--- start Entries provided ---
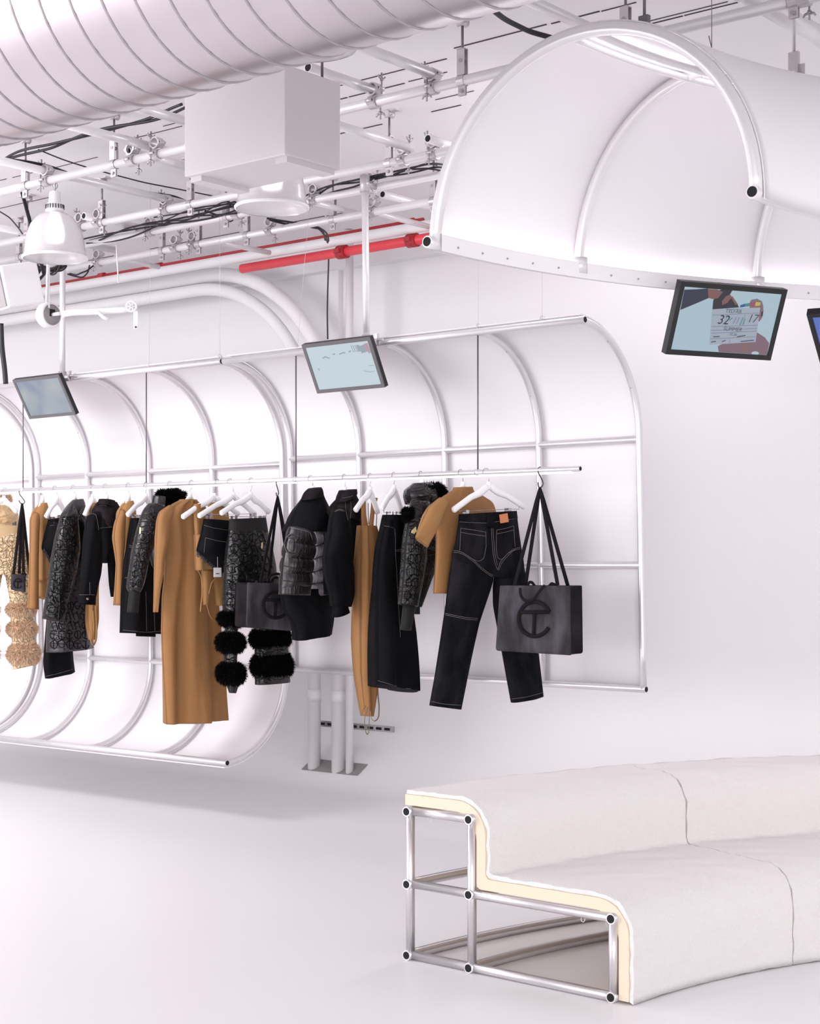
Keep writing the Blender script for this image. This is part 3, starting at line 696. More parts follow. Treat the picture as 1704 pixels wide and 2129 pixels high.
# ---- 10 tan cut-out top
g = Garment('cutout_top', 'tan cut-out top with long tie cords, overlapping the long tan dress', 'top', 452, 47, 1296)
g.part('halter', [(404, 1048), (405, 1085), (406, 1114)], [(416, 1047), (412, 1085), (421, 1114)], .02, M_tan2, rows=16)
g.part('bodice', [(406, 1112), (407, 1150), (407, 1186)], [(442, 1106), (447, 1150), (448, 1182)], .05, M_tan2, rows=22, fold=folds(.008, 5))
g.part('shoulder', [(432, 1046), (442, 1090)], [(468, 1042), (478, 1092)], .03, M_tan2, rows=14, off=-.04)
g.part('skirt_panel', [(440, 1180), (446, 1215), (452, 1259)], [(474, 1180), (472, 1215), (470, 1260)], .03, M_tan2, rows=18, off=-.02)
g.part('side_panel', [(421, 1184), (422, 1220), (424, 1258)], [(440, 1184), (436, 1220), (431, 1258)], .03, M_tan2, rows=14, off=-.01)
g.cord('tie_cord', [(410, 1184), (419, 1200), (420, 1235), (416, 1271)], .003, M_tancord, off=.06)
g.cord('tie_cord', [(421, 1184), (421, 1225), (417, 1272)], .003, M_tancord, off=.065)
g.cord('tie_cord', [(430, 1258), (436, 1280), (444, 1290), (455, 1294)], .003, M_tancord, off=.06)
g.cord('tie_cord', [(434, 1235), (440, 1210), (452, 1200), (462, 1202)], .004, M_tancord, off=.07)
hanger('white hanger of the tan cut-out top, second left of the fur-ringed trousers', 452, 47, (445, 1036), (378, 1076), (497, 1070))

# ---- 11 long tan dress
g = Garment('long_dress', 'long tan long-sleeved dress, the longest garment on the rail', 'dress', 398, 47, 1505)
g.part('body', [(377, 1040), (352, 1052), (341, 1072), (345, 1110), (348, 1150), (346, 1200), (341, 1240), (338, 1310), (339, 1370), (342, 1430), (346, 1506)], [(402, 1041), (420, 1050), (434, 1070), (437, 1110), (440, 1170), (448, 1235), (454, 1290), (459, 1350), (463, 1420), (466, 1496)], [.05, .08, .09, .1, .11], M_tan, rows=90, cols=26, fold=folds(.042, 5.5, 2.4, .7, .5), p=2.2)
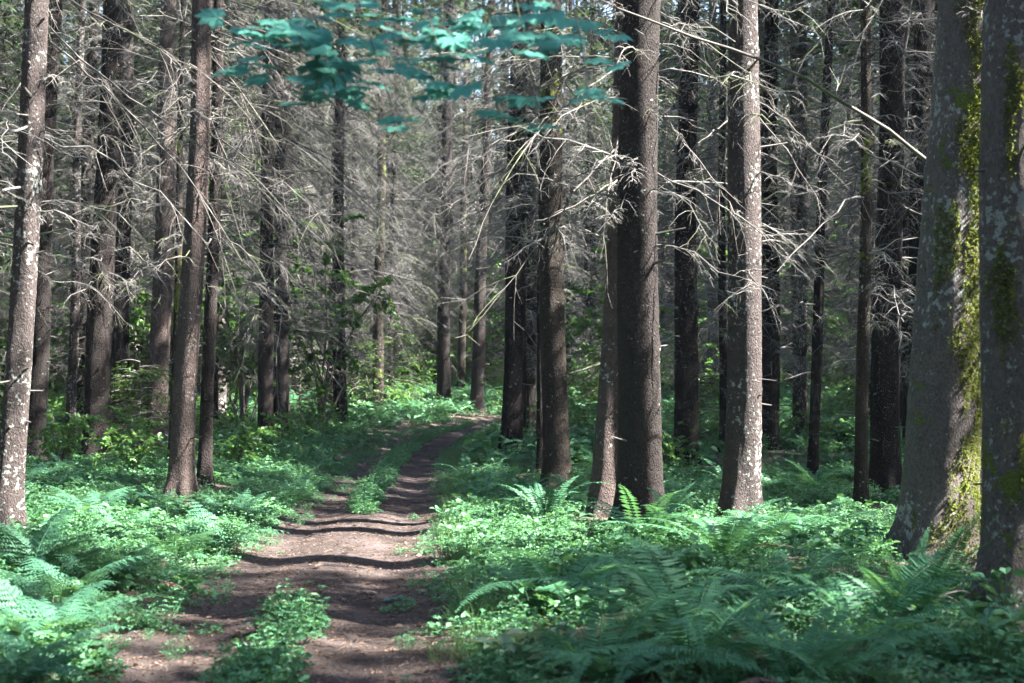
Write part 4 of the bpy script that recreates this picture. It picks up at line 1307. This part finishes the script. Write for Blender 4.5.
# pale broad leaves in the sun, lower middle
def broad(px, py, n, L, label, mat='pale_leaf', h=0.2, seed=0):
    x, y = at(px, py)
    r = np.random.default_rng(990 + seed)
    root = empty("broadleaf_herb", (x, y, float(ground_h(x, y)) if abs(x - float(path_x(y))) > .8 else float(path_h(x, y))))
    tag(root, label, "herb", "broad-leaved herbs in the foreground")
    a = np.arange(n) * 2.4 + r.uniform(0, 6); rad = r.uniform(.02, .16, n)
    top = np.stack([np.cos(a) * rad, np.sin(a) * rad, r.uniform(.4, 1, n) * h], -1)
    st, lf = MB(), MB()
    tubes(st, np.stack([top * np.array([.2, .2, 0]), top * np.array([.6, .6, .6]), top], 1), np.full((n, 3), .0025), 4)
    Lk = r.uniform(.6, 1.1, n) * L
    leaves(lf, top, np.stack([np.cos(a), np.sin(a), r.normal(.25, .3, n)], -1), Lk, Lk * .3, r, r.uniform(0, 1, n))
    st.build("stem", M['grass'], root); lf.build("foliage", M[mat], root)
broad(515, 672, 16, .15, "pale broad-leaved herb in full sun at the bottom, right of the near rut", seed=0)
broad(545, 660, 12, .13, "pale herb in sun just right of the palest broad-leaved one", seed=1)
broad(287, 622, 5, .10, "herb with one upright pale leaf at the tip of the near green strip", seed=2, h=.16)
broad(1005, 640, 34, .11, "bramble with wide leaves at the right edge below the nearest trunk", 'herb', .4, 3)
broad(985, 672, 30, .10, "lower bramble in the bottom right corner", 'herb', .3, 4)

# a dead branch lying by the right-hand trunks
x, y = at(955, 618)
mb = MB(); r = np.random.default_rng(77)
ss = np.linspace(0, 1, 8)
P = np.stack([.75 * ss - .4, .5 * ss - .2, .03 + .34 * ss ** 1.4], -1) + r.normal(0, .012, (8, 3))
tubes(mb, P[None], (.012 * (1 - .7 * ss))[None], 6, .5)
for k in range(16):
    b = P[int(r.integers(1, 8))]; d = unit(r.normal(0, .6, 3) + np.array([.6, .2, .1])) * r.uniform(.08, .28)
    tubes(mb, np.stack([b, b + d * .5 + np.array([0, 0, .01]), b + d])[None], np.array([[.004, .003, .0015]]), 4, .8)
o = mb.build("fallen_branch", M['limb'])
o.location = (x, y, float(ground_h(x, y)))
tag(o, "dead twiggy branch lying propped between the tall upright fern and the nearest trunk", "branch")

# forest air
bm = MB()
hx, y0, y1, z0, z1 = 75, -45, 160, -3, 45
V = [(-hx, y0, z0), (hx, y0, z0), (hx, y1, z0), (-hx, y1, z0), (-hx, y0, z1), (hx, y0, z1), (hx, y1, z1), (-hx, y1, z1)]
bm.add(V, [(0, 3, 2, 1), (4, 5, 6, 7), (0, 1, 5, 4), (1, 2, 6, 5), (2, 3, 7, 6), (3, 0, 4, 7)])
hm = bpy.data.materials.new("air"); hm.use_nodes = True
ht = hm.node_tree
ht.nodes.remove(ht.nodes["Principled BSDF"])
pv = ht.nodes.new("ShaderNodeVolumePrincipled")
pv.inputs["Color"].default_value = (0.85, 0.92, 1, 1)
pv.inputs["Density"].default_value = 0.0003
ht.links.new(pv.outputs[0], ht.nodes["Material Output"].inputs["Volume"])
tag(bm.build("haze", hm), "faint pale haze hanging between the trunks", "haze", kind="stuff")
--- end Entries provided ---
--- start Entries provided ---
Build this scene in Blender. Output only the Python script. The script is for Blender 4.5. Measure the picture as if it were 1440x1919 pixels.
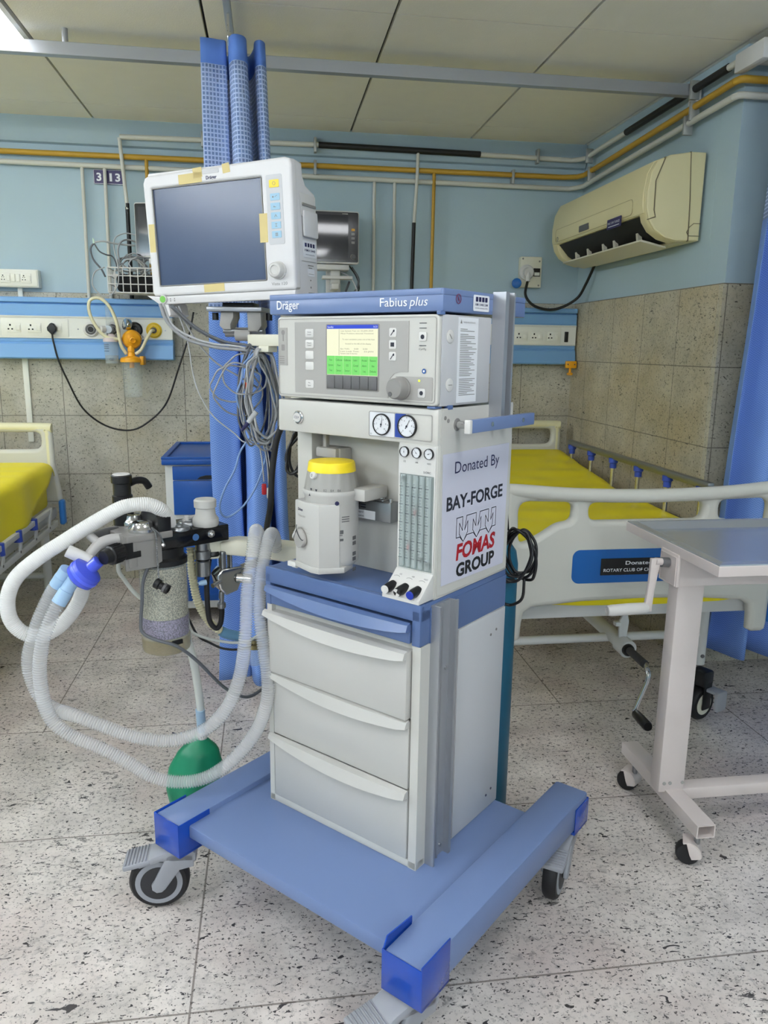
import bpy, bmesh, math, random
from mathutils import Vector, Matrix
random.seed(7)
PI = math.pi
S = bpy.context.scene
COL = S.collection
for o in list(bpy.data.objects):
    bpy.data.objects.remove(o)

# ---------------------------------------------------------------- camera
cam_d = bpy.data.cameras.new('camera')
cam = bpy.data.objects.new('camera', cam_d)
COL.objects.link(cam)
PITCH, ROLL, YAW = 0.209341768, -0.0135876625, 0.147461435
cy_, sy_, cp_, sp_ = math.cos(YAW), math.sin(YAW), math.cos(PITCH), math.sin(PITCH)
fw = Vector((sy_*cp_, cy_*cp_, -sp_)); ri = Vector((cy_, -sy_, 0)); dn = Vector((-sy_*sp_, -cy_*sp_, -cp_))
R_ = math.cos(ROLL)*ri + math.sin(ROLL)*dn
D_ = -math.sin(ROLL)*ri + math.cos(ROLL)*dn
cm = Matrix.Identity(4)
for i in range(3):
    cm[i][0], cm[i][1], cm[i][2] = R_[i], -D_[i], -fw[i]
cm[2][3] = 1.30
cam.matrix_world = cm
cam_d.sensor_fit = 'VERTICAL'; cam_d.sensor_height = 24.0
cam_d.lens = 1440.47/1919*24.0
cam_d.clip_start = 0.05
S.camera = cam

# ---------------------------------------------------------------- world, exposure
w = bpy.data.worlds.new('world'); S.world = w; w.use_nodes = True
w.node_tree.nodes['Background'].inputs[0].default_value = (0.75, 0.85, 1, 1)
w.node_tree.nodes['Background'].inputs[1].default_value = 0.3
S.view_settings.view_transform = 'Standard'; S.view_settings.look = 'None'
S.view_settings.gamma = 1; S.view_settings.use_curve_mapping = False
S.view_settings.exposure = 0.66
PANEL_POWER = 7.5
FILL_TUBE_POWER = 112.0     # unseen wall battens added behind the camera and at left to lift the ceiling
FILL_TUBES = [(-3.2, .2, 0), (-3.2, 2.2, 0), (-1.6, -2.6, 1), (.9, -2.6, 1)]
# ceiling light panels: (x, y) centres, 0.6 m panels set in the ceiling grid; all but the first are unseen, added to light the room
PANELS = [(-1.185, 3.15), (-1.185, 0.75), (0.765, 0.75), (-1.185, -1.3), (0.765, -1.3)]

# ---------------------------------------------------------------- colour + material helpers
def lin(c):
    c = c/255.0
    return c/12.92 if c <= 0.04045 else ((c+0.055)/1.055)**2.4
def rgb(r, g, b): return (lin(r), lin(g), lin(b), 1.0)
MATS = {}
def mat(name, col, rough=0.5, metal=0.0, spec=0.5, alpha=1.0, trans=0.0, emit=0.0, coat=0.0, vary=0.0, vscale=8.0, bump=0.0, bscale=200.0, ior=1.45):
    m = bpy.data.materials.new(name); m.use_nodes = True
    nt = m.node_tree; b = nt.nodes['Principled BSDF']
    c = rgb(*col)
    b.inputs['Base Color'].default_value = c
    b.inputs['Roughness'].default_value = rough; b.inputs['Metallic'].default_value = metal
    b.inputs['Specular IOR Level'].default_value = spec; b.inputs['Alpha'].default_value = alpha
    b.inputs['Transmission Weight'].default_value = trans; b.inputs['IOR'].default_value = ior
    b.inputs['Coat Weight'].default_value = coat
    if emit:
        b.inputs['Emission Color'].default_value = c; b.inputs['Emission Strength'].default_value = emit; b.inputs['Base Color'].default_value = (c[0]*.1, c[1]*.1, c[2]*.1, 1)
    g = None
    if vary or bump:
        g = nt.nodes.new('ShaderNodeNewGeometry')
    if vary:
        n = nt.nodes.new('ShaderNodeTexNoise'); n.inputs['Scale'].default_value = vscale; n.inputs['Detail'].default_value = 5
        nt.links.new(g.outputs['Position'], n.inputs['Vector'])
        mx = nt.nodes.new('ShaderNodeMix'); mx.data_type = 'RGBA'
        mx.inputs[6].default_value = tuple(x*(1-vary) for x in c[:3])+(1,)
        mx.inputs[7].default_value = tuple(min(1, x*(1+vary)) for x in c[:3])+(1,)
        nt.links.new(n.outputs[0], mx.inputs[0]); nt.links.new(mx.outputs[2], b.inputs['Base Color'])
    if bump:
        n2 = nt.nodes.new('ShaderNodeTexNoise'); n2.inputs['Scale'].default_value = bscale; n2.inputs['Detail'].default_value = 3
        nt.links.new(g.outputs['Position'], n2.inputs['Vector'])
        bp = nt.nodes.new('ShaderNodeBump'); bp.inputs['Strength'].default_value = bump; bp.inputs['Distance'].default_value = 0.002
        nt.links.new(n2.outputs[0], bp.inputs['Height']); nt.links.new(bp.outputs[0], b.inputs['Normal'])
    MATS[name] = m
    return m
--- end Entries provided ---
--- start Entries provided ---
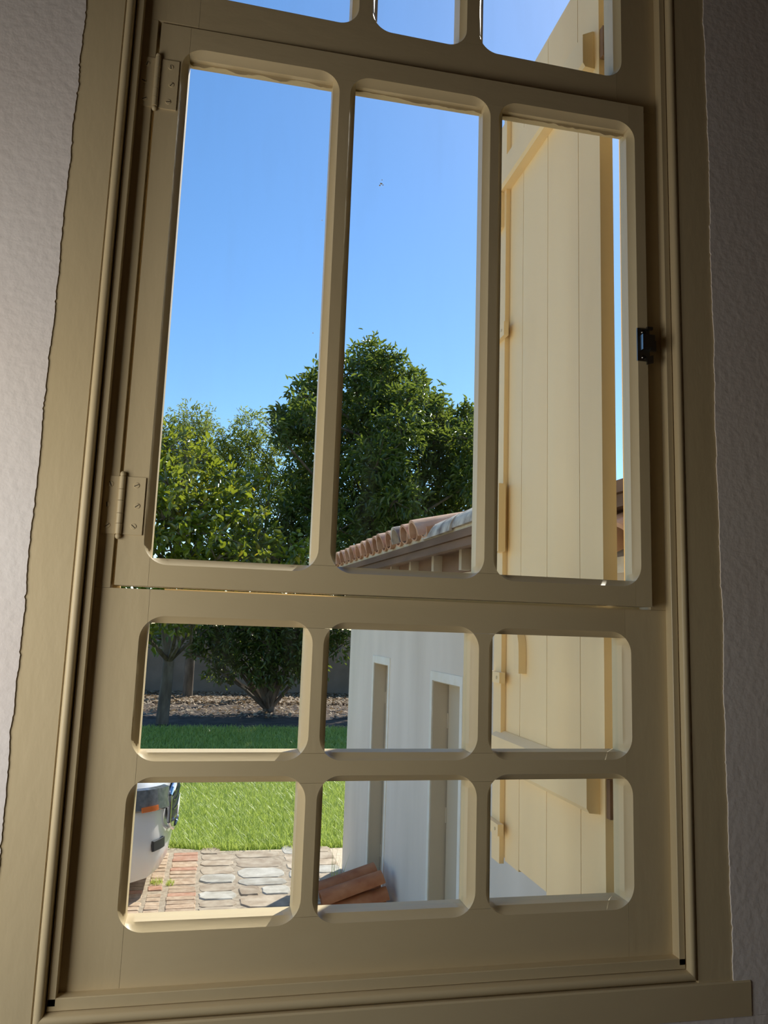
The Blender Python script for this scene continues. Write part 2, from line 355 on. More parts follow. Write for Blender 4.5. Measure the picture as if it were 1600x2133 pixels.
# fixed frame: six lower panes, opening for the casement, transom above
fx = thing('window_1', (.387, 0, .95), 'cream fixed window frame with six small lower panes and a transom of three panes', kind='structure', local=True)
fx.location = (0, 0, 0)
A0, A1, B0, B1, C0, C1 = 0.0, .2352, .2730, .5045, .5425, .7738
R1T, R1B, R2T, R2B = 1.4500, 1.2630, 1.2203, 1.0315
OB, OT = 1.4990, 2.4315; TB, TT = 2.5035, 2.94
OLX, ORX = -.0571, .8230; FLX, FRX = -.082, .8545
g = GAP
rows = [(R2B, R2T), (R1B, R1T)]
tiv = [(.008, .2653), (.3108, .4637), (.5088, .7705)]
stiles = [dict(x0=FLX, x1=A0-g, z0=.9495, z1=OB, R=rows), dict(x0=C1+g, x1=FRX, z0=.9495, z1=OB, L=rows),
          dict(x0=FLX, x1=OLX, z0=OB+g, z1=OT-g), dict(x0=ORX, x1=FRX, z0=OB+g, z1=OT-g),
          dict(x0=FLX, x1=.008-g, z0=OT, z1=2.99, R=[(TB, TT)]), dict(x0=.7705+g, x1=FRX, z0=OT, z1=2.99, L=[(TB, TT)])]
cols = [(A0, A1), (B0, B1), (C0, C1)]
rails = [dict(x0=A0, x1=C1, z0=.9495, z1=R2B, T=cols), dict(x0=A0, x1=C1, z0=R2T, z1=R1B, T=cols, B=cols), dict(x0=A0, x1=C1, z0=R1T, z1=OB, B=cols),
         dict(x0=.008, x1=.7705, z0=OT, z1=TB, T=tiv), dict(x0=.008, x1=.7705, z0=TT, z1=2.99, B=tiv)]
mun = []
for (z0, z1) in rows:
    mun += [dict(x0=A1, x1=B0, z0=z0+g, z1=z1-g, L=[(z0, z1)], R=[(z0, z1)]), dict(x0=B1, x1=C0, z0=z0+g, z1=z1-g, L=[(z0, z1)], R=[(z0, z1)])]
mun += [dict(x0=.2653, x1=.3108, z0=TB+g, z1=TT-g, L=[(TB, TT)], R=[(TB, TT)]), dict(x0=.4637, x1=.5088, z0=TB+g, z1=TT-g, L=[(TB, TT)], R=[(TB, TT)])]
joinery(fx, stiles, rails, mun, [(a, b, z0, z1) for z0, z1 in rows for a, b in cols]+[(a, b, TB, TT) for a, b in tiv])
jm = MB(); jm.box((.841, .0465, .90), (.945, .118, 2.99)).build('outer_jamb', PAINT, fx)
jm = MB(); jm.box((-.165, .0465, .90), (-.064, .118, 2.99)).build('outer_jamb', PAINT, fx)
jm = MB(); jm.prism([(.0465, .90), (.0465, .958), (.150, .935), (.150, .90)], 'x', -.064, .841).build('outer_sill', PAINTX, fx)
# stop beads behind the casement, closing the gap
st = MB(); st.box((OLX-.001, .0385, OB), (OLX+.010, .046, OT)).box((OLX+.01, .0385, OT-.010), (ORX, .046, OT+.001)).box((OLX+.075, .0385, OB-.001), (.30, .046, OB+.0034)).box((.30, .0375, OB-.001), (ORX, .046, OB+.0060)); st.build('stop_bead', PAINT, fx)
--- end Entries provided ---
(The request) Only the lines from the one with "Build this scene" through the one with "bpy.data.objects.remove(o)", both included, go in the copy, exactly as written. Leave the pictures behind.

(Answer to the problem)
Build this scene in Blender. Output only the Python script. The script is for Blender 4.5. Measure the picture as if it were 1440x1919 pixels.
import bpy, bmesh, math, random
from mathutils import Vector, Matrix
random.seed(7)
PI = math.pi
S = bpy.context.scene
COL = S.collection
for o in list(bpy.data.objects):
    bpy.data.objects.remove(o)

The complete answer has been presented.